Customer Service Focus on customer services to compete effectively with high and low-end stores.
Inventory Management Focus on reducing inventory levels to improve the net income
The cost linked to physical stores Survey and close unprofitable stores, reduce floor space and focus on the store within store shops.

 

Conclusion

J.C penny has been experienced a poor financial performance that has almost led to it being declared bankrupt. There is a need for the company to focus on restoring their financial performance through redoing things and be ready to recover from the negative effects of their past strategic moves. After the company has experienced an increasing decline in its revenue figures and high debts, it’s important to decide on a new strategic plan. The strategic plan will focus on operational excellence, product and market leadership, and improved customer services. These strategic actions will play an essential role in boosting the performance of the organization and facilitating long-term survival in the market.

 

 

References

Holst, M., & Hansen, S. (2017). Competing for Survival: A Turnaround of Department Store JC Penney.

Humphrey, P., Harbin, J., & Matthews, B. (2019). The Future of JC Penney: Is It Too Little, Too Late?. Journal of Marketing Perspectives1, 61-74.

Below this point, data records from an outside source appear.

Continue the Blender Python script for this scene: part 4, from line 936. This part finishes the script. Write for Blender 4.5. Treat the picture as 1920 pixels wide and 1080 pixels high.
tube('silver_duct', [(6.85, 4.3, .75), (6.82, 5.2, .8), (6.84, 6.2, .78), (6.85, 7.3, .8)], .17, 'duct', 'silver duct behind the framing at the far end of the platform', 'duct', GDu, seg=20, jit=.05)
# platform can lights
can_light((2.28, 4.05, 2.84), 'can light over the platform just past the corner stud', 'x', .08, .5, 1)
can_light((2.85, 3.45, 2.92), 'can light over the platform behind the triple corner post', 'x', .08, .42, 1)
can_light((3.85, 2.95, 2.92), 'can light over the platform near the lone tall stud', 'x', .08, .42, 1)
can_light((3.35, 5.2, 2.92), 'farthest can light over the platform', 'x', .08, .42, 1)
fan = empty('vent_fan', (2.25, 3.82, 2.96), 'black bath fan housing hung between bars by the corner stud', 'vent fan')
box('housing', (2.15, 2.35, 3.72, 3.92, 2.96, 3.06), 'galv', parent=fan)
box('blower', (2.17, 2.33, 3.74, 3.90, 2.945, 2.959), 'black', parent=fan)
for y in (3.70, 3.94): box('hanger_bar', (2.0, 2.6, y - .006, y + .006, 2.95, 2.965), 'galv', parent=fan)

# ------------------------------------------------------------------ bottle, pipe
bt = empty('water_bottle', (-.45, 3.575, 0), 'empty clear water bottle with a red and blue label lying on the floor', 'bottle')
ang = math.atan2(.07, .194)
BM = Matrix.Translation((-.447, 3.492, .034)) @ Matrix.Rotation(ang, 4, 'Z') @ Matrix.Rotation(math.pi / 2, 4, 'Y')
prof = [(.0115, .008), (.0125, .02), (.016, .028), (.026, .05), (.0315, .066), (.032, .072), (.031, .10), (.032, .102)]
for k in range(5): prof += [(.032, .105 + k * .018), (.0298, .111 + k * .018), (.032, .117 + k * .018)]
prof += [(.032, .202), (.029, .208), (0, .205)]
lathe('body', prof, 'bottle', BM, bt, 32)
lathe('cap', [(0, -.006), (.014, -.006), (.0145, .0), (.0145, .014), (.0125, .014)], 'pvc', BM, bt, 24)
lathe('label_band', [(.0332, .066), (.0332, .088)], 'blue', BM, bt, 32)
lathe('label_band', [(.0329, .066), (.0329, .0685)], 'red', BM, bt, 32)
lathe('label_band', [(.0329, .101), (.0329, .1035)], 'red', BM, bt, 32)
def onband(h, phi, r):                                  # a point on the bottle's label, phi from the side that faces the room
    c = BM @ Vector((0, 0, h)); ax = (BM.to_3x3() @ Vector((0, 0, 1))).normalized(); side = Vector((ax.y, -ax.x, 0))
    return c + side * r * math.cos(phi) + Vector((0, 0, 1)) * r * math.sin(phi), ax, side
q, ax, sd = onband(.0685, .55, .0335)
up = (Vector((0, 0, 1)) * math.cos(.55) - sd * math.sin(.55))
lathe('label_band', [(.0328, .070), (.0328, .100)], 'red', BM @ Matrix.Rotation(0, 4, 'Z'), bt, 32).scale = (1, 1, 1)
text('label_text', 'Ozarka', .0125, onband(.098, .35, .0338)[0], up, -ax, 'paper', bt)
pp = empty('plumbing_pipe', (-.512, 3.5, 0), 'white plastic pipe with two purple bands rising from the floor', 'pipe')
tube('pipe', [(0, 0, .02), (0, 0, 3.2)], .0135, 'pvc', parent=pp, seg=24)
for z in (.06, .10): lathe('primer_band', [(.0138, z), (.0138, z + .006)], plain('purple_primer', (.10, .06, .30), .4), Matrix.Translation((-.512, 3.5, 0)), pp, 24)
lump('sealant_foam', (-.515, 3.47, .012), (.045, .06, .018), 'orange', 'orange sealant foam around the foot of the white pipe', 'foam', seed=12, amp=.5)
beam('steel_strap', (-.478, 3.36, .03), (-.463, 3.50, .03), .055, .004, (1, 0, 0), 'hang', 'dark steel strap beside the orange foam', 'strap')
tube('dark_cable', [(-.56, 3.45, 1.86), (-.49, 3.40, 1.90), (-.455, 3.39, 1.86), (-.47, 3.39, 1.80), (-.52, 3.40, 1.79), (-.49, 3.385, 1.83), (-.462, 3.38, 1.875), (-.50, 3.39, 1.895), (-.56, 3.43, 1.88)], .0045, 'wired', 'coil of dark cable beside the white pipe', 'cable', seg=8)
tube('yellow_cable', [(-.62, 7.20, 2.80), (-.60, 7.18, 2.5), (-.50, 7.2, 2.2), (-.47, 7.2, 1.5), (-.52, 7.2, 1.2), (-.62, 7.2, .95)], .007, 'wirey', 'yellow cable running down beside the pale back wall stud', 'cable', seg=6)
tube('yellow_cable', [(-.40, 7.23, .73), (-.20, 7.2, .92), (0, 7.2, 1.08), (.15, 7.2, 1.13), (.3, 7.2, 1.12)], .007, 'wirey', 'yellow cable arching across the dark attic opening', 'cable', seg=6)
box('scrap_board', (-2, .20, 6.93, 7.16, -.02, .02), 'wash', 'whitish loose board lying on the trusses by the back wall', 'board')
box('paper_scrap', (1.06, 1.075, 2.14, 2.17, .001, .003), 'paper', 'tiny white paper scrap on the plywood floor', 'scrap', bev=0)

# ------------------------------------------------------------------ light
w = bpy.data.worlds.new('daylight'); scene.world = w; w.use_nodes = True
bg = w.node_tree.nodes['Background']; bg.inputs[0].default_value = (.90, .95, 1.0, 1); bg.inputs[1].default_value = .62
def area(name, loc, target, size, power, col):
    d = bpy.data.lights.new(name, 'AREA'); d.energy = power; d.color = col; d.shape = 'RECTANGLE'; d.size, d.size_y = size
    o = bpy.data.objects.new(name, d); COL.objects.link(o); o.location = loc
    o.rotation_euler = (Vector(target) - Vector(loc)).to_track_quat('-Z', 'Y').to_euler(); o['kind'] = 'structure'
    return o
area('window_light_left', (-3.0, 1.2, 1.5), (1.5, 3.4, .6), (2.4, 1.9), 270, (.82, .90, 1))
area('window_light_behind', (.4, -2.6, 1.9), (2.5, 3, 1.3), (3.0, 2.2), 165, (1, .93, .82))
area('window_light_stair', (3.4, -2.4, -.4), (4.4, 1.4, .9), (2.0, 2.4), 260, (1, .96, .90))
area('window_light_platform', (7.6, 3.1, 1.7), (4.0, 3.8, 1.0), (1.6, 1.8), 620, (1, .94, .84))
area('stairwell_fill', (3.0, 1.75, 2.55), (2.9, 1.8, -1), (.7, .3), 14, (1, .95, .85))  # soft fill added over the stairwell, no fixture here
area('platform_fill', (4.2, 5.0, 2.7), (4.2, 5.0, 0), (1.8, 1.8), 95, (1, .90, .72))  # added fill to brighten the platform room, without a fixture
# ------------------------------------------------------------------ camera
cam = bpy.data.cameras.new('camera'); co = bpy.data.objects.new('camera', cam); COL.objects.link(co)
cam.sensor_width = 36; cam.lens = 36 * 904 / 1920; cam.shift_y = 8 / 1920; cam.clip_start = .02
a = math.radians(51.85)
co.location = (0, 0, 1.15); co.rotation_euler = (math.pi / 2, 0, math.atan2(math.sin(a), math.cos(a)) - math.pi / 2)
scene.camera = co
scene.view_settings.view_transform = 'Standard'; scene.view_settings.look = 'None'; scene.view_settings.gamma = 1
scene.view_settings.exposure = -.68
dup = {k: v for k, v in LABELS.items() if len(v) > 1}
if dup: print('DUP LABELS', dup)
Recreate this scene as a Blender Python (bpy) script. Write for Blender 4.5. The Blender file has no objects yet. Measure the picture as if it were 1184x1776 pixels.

Kharub, M., Mor, R. S., & Sharma, R. (2019). The relationship between cost leadership competitive strategy and firm performance. Journal of Manufacturing Technology Management.

Shaked, I., & Orelowitz, B. (2017). Understanding retail bankruptcy. American Bankruptcy Institute Journal36(11), 20-73.

Taneja, S., Atinc, G., & Pryor, M. G. (2017). Strategic Reorientation in Failing Firms: The Ceo Perspective. Journal of Business Strategies34(2).